Consider the Challenge Met: Following Michigan State's final punt of the evening, the Buckeyes took control of the ball with 4:10 remaining in the game.

As you know by now, they ended up keeping the ball for the rest of the game, demoralizing a very good defensive opponent.

Before the Ohio State offense took the field, however, offensive line coach Ed Warinner took a moment to challenge his offensive line.

"I told them this is where you make yourself a team," he said.

"This is where the O-line digs down and comes through. You've got to run the ball, you've got to finish. The whole team, we were talking about everybody giving it up, laying it on the line."

"I think every coach wants that," Meyer said of his team's offensive finish.

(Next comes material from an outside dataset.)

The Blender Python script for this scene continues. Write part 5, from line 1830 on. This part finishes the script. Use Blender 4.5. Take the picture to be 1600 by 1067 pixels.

"And against that front, when they knew it was coming, to just take the ball and end the game like that, that tells you a lot. I didn't know if we could do that. I thought our defense could play.

"Did I think we could line up and just knock guys and make holes, and guys run through tackles like Carlos did? To say that I knew we could do that, if I knew we'd do that, we would have done that earlier in the game too. That was a hell of an effort."